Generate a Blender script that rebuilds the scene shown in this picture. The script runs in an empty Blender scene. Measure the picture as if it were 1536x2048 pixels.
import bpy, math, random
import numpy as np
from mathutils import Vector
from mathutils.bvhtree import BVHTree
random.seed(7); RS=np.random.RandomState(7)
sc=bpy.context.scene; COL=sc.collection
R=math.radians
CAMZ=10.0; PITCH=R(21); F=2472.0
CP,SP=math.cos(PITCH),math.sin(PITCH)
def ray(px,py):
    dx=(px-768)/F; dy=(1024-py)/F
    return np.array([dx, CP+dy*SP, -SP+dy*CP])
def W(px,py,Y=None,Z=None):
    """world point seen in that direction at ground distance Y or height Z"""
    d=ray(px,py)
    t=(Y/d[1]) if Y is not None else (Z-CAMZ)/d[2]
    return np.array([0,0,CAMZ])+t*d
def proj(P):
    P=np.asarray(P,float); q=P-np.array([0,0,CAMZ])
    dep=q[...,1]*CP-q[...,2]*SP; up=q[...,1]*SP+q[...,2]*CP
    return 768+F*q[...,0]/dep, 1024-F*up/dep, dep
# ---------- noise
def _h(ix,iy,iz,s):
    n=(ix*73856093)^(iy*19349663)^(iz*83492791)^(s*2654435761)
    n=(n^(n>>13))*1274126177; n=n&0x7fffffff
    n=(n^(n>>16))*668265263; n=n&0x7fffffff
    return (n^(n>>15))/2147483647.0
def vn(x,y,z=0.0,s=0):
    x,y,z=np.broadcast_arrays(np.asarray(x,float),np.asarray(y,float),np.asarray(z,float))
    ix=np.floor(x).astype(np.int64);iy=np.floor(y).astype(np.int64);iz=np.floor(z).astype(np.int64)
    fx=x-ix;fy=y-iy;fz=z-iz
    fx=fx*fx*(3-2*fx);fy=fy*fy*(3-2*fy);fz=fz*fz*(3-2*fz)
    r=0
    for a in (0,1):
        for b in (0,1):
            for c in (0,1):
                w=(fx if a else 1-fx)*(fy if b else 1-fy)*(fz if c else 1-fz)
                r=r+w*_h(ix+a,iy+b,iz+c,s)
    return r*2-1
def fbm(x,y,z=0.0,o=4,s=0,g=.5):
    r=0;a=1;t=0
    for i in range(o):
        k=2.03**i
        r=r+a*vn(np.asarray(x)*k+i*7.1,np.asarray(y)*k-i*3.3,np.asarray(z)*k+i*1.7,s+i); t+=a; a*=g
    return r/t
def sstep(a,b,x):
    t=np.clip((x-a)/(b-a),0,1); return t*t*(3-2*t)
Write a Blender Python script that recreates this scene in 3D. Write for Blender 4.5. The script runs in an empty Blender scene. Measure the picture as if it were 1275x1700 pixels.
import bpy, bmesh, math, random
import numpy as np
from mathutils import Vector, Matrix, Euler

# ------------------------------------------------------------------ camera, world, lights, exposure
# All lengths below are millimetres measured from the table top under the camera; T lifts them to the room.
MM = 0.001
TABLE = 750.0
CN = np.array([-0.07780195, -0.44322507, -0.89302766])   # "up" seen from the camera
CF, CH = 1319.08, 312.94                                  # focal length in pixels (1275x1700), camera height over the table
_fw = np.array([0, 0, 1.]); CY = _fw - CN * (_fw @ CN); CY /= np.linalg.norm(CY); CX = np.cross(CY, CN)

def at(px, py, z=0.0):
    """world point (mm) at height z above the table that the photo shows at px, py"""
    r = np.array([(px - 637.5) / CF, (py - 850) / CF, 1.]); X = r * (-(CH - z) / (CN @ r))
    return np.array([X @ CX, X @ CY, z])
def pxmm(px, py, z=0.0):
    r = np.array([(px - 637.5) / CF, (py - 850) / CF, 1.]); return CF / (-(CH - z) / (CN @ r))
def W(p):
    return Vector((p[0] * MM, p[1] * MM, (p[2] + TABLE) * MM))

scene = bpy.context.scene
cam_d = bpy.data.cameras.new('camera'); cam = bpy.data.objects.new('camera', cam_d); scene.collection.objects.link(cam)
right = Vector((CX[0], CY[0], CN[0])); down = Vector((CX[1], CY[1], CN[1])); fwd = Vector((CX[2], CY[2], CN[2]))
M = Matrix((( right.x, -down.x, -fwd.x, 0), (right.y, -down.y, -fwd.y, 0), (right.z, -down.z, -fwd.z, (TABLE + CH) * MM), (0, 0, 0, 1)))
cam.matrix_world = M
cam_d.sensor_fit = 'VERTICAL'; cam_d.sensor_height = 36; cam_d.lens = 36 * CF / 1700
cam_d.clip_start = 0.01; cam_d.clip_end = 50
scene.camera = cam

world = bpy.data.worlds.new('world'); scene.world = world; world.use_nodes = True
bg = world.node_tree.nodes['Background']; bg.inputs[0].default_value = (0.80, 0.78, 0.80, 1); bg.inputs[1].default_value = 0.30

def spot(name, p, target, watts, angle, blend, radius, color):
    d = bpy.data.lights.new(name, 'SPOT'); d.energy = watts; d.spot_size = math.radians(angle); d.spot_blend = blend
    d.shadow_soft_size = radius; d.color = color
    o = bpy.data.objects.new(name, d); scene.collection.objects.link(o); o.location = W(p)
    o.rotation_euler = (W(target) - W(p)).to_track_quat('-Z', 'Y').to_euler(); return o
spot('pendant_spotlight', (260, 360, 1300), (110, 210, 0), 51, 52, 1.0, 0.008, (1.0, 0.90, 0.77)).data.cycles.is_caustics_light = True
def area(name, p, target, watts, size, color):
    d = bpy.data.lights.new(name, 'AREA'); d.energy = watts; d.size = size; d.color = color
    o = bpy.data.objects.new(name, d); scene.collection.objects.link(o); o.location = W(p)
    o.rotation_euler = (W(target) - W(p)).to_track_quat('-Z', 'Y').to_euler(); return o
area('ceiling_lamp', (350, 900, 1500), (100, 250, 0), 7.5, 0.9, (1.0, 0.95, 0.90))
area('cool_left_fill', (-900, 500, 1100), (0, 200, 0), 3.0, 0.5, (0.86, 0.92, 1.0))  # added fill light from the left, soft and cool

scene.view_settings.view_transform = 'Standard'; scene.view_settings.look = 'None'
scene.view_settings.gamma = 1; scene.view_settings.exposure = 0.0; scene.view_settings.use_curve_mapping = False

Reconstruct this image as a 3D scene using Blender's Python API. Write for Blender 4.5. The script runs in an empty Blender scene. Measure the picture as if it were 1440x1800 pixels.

* **THE EXERCISE**
Repeat every entry word for word.

* **ANSWER FOR THE TASK**
Generate a Blender script that rebuilds the scene shown in this picture. The script runs in an empty Blender scene. Measure the picture as if it were 1536x2048 pixels.
import bpy, math, random
import numpy as np
from mathutils import Vector
from mathutils.bvhtree import BVHTree
random.seed(7); RS=np.random.RandomState(7)
sc=bpy.context.scene; COL=sc.collection
R=math.radians
CAMZ=10.0; PITCH=R(21); F=2472.0
CP,SP=math.cos(PITCH),math.sin(PITCH)
def ray(px,py):
    dx=(px-768)/F; dy=(1024-py)/F
    return np.array([dx, CP+dy*SP, -SP+dy*CP])
def W(px,py,Y=None,Z=None):
    """world point seen in that direction at ground distance Y or height Z"""
    d=ray(px,py)
    t=(Y/d[1]) if Y is not None else (Z-CAMZ)/d[2]
    return np.array([0,0,CAMZ])+t*d
def proj(P):
    P=np.asarray(P,float); q=P-np.array([0,0,CAMZ])
    dep=q[...,1]*CP-q[...,2]*SP; up=q[...,1]*SP+q[...,2]*CP
    return 768+F*q[...,0]/dep, 1024-F*up/dep, dep
# ---------- noise
def _h(ix,iy,iz,s):
    n=(ix*73856093)^(iy*19349663)^(iz*83492791)^(s*2654435761)
    n=(n^(n>>13))*1274126177; n=n&0x7fffffff
    n=(n^(n>>16))*668265263; n=n&0x7fffffff
    return (n^(n>>15))/2147483647.0
def vn(x,y,z=0.0,s=0):
    x,y,z=np.broadcast_arrays(np.asarray(x,float),np.asarray(y,float),np.asarray(z,float))
    ix=np.floor(x).astype(np.int64);iy=np.floor(y).astype(np.int64);iz=np.floor(z).astype(np.int64)
    fx=x-ix;fy=y-iy;fz=z-iz
    fx=fx*fx*(3-2*fx);fy=fy*fy*(3-2*fy);fz=fz*fz*(3-2*fz)
    r=0
    for a in (0,1):
        for b in (0,1):
            for c in (0,1):
                w=(fx if a else 1-fx)*(fy if b else 1-fy)*(fz if c else 1-fz)
                r=r+w*_h(ix+a,iy+b,iz+c,s)
    return r*2-1
def fbm(x,y,z=0.0,o=4,s=0,g=.5):
    r=0;a=1;t=0
    for i in range(o):
        k=2.03**i
        r=r+a*vn(np.asarray(x)*k+i*7.1,np.asarray(y)*k-i*3.3,np.asarray(z)*k+i*1.7,s+i); t+=a; a*=g
    return r/t
def sstep(a,b,x):
    t=np.clip((x-a)/(b-a),0,1); return t*t*(3-2*t)
Write a Blender Python script that recreates this scene in 3D. Write for Blender 4.5. The script runs in an empty Blender scene. Measure the picture as if it were 1275x1700 pixels.
import bpy, bmesh, math, random
import numpy as np
from mathutils import Vector, Matrix, Euler

# ------------------------------------------------------------------ camera, world, lights, exposure
# All lengths below are millimetres measured from the table top under the camera; T lifts them to the room.
MM = 0.001
TABLE = 750.0
CN = np.array([-0.07780195, -0.44322507, -0.89302766])   # "up" seen from the camera
CF, CH = 1319.08, 312.94                                  # focal length in pixels (1275x1700), camera height over the table
_fw = np.array([0, 0, 1.]); CY = _fw - CN * (_fw @ CN); CY /= np.linalg.norm(CY); CX = np.cross(CY, CN)

def at(px, py, z=0.0):
    """world point (mm) at height z above the table that the photo shows at px, py"""
    r = np.array([(px - 637.5) / CF, (py - 850) / CF, 1.]); X = r * (-(CH - z) / (CN @ r))
    return np.array([X @ CX, X @ CY, z])
def pxmm(px, py, z=0.0):
    r = np.array([(px - 637.5) / CF, (py - 850) / CF, 1.]); return CF / (-(CH - z) / (CN @ r))
def W(p):
    return Vector((p[0] * MM, p[1] * MM, (p[2] + TABLE) * MM))

scene = bpy.context.scene
cam_d = bpy.data.cameras.new('camera'); cam = bpy.data.objects.new('camera', cam_d); scene.collection.objects.link(cam)
right = Vector((CX[0], CY[0], CN[0])); down = Vector((CX[1], CY[1], CN[1])); fwd = Vector((CX[2], CY[2], CN[2]))
M = Matrix((( right.x, -down.x, -fwd.x, 0), (right.y, -down.y, -fwd.y, 0), (right.z, -down.z, -fwd.z, (TABLE + CH) * MM), (0, 0, 0, 1)))
cam.matrix_world = M
cam_d.sensor_fit = 'VERTICAL'; cam_d.sensor_height = 36; cam_d.lens = 36 * CF / 1700
cam_d.clip_start = 0.01; cam_d.clip_end = 50
scene.camera = cam

world = bpy.data.worlds.new('world'); scene.world = world; world.use_nodes = True
bg = world.node_tree.nodes['Background']; bg.inputs[0].default_value = (0.80, 0.78, 0.80, 1); bg.inputs[1].default_value = 0.30

def spot(name, p, target, watts, angle, blend, radius, color):
    d = bpy.data.lights.new(name, 'SPOT'); d.energy = watts; d.spot_size = math.radians(angle); d.spot_blend = blend
    d.shadow_soft_size = radius; d.color = color
    o = bpy.data.objects.new(name, d); scene.collection.objects.link(o); o.location = W(p)
    o.rotation_euler = (W(target) - W(p)).to_track_quat('-Z', 'Y').to_euler(); return o
spot('pendant_spotlight', (260, 360, 1300), (110, 210, 0), 51, 52, 1.0, 0.008, (1.0, 0.90, 0.77)).data.cycles.is_caustics_light = True
def area(name, p, target, watts, size, color):
    d = bpy.data.lights.new(name, 'AREA'); d.energy = watts; d.size = size; d.color = color
    o = bpy.data.objects.new(name, d); scene.collection.objects.link(o); o.location = W(p)
    o.rotation_euler = (W(target) - W(p)).to_track_quat('-Z', 'Y').to_euler(); return o
area('ceiling_lamp', (350, 900, 1500), (100, 250, 0), 7.5, 0.9, (1.0, 0.95, 0.90))
area('cool_left_fill', (-900, 500, 1100), (0, 200, 0), 3.0, 0.5, (0.86, 0.92, 1.0))  # added fill light from the left, soft and cool

scene.view_settings.view_transform = 'Standard'; scene.view_settings.look = 'None'
scene.view_settings.gamma = 1; scene.view_settings.exposure = 0.0; scene.view_settings.use_curve_mapping = False

Reconstruct this image as a 3D scene using Blender's Python API. Write for Blender 4.5. The script runs in an empty Blender scene. Measure the picture as if it were 1440x1800 pixels.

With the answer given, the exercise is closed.